Illinois State University shooting. The campus issued an emergency alert last night after one person—not a student—was shot near the student center.
■ As summer nears, the Chicago City Council’s wrestling with the question of how to address raucous “teen takeovers.”
‘They’re taking my Chicago Public Library card away?!?’ Neil Steinberg protests a crackdown on nonresidents exploiting the library’s digital assets.
■ The Tribune: Trump’s gutted funding for programs that have let libraries share resources their local branches lack.
■ Chicagoans are sounding the alarm about the administration’s cuts for the Head Start early childhood day care and preschool program …
■ … just one of the initiatives that HBO’s John Oliver sees as a sign that Health and Human Services Secretary Robert F. Kennedy Jr. is someone “clearly in way over his worm-riddled head.”
60 Minutes fires back.
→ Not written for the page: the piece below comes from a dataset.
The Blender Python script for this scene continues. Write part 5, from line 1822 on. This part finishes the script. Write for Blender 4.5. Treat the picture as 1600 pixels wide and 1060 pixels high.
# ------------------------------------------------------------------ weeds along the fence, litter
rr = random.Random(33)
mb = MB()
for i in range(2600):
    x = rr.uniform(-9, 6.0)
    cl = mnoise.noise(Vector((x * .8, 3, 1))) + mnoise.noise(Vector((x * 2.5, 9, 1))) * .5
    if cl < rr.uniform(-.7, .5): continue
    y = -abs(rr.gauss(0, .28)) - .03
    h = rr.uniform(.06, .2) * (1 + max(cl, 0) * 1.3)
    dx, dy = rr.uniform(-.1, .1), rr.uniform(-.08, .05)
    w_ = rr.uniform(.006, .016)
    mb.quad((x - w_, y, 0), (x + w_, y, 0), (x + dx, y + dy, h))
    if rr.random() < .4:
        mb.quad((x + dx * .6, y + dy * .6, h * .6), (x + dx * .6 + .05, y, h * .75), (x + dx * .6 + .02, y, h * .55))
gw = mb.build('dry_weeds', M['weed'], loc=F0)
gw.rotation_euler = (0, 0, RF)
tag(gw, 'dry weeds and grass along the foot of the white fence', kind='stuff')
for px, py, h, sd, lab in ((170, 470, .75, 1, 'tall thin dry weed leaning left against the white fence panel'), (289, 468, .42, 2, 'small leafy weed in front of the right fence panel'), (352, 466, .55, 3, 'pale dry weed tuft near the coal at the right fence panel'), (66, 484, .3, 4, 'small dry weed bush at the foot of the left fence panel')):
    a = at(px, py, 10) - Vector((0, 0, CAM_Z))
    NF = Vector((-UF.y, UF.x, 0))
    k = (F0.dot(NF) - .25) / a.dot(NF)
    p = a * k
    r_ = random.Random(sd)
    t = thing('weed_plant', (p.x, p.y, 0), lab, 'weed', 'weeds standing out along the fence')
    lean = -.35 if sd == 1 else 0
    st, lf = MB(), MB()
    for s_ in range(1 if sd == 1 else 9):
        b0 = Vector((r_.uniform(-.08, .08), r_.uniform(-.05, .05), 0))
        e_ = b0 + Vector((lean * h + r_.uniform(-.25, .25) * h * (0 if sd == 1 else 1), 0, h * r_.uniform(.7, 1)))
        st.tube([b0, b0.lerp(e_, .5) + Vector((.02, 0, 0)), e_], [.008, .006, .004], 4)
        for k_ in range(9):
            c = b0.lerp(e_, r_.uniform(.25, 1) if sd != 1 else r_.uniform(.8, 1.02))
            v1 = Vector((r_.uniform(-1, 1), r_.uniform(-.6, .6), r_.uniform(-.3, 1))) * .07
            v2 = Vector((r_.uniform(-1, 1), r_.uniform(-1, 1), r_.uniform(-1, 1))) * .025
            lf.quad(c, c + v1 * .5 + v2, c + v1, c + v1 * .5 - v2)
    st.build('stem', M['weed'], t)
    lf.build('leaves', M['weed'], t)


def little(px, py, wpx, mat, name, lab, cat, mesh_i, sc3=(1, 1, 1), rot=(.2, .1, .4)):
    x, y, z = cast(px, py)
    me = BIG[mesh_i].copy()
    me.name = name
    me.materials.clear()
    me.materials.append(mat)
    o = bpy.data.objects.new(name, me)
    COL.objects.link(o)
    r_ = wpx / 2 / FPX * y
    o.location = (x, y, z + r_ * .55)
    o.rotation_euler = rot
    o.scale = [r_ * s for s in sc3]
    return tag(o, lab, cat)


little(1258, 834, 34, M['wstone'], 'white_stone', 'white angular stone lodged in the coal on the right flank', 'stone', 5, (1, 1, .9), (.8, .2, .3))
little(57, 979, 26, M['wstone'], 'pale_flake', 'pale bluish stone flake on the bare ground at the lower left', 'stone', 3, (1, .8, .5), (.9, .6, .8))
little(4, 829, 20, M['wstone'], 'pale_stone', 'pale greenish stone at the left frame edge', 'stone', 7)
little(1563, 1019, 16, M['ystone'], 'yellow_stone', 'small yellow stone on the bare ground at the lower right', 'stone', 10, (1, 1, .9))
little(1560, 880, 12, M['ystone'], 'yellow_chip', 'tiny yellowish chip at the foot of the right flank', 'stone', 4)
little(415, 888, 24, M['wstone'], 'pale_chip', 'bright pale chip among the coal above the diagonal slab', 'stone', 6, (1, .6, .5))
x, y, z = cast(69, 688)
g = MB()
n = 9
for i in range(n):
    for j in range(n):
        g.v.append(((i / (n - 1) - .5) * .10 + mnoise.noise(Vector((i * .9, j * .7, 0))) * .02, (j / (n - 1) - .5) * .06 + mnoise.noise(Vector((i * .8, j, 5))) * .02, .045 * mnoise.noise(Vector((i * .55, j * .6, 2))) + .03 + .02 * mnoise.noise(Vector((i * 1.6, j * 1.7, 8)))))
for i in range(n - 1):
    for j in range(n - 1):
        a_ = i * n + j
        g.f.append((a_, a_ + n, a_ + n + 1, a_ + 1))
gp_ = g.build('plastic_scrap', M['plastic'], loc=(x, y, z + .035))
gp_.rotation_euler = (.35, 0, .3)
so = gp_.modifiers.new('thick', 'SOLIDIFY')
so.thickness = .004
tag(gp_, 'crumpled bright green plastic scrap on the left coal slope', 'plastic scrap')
Days after the resignation in protest of the show’s executive producer, correspondent Scott Pelley told viewers that parent company Paramount—seeking Trump administration approval of a merger—“began to supervise our content in new ways.”
■ Radio veteran Perry Michael Simon cautions talk radio hosts—even those of the MAGA mindset: “Broadcasting from the White House is always a bad idea.”
■ Pulitzer-winning columnist Dave Barry recounts a visit to New York City: “I will never be able to pass a drug test again, because I was breathing an atmosphere consisting of 15 percent oxygen and 85 percent marijuana fumes.”
If you’re a few days behind on Jeopardy!, don’t read this article … about a 20-year-old contestant from the University of Chicago.